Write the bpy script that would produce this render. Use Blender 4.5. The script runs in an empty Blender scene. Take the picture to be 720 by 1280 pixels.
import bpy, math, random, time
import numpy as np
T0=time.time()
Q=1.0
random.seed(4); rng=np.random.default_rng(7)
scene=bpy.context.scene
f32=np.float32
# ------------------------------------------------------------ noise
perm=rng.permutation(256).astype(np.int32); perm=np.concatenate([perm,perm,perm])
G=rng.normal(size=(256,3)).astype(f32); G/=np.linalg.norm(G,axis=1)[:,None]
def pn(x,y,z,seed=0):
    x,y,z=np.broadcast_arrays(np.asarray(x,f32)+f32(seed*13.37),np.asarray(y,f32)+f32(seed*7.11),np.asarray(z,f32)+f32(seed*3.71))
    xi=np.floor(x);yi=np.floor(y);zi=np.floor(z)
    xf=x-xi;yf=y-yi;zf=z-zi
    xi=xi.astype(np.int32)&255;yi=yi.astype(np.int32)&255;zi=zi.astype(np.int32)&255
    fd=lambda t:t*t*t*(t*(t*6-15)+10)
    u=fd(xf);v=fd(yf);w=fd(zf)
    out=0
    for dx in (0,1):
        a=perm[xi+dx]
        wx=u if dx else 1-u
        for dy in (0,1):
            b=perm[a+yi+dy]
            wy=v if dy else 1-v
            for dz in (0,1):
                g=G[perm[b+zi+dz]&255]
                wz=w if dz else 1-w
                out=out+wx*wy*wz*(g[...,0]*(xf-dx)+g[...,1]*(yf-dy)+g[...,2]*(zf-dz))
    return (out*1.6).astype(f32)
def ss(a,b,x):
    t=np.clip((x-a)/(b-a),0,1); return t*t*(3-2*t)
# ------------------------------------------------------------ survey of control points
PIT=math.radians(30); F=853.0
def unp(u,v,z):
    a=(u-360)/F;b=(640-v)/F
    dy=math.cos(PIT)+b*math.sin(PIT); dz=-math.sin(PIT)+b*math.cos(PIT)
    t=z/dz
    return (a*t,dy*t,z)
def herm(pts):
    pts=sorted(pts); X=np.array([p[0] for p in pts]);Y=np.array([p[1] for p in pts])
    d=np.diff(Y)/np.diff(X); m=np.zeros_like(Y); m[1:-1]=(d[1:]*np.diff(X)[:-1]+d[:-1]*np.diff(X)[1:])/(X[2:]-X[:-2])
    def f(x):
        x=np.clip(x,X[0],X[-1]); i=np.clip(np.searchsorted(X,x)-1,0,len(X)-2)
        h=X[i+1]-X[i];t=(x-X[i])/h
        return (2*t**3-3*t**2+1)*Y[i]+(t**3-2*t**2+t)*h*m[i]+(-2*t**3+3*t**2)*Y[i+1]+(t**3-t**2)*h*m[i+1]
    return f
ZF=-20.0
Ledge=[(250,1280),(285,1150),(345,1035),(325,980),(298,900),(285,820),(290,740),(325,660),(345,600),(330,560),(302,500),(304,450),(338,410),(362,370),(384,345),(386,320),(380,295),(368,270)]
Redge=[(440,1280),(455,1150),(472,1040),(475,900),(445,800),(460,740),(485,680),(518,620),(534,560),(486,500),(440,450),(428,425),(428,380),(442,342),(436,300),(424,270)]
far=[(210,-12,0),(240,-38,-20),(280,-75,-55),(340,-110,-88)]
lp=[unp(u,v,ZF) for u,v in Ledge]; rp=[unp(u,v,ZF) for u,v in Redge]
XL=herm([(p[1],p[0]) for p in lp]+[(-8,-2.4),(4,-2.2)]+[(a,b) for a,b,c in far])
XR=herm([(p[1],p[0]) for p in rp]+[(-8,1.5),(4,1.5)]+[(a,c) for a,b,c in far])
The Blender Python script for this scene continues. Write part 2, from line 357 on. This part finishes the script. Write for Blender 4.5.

§

* **Instructions to follow**: Print all the data exactly.

* **Task result**:
Write the bpy script that would produce this render. Use Blender 4.5. The script runs in an empty Blender scene. Take the picture to be 720 by 1280 pixels.
import bpy, math, random, time
import numpy as np
T0=time.time()
Q=1.0
random.seed(4); rng=np.random.default_rng(7)
scene=bpy.context.scene
f32=np.float32
# ------------------------------------------------------------ noise
perm=rng.permutation(256).astype(np.int32); perm=np.concatenate([perm,perm,perm])
G=rng.normal(size=(256,3)).astype(f32); G/=np.linalg.norm(G,axis=1)[:,None]
def pn(x,y,z,seed=0):
    x,y,z=np.broadcast_arrays(np.asarray(x,f32)+f32(seed*13.37),np.asarray(y,f32)+f32(seed*7.11),np.asarray(z,f32)+f32(seed*3.71))
    xi=np.floor(x);yi=np.floor(y);zi=np.floor(z)
    xf=x-xi;yf=y-yi;zf=z-zi
    xi=xi.astype(np.int32)&255;yi=yi.astype(np.int32)&255;zi=zi.astype(np.int32)&255
    fd=lambda t:t*t*t*(t*(t*6-15)+10)
    u=fd(xf);v=fd(yf);w=fd(zf)
    out=0
    for dx in (0,1):
        a=perm[xi+dx]
        wx=u if dx else 1-u
        for dy in (0,1):
            b=perm[a+yi+dy]
            wy=v if dy else 1-v
            for dz in (0,1):
                g=G[perm[b+zi+dz]&255]
                wz=w if dz else 1-w
                out=out+wx*wy*wz*(g[...,0]*(xf-dx)+g[...,1]*(yf-dy)+g[...,2]*(zf-dz))
    return (out*1.6).astype(f32)
def ss(a,b,x):
    t=np.clip((x-a)/(b-a),0,1); return t*t*(3-2*t)
# ------------------------------------------------------------ survey of control points
PIT=math.radians(30); F=853.0
def unp(u,v,z):
    a=(u-360)/F;b=(640-v)/F
    dy=math.cos(PIT)+b*math.sin(PIT); dz=-math.sin(PIT)+b*math.cos(PIT)
    t=z/dz
    return (a*t,dy*t,z)
def herm(pts):
    pts=sorted(pts); X=np.array([p[0] for p in pts]);Y=np.array([p[1] for p in pts])
    d=np.diff(Y)/np.diff(X); m=np.zeros_like(Y); m[1:-1]=(d[1:]*np.diff(X)[:-1]+d[:-1]*np.diff(X)[1:])/(X[2:]-X[:-2])
    def f(x):
        x=np.clip(x,X[0],X[-1]); i=np.clip(np.searchsorted(X,x)-1,0,len(X)-2)
        h=X[i+1]-X[i];t=(x-X[i])/h
        return (2*t**3-3*t**2+1)*Y[i]+(t**3-2*t**2+t)*h*m[i]+(-2*t**3+3*t**2)*Y[i+1]+(t**3-t**2)*h*m[i+1]
    return f
ZF=-20.0
Ledge=[(250,1280),(285,1150),(345,1035),(325,980),(298,900),(285,820),(290,740),(325,660),(345,600),(330,560),(302,500),(304,450),(338,410),(362,370),(384,345),(386,320),(380,295),(368,270)]
Redge=[(440,1280),(455,1150),(472,1040),(475,900),(445,800),(460,740),(485,680),(518,620),(534,560),(486,500),(440,450),(428,425),(428,380),(442,342),(436,300),(424,270)]
far=[(210,-12,0),(240,-38,-20),(280,-75,-55),(340,-110,-88)]
lp=[unp(u,v,ZF) for u,v in Ledge]; rp=[unp(u,v,ZF) for u,v in Redge]
XL=herm([(p[1],p[0]) for p in lp]+[(-8,-2.4),(4,-2.2)]+[(a,b) for a,b,c in far])
XR=herm([(p[1],p[0]) for p in rp]+[(-8,1.5),(4,1.5)]+[(a,c) for a,b,c in far])
The Blender Python script for this scene continues. Write part 2, from line 357 on. This part finishes the script. Write for Blender 4.5.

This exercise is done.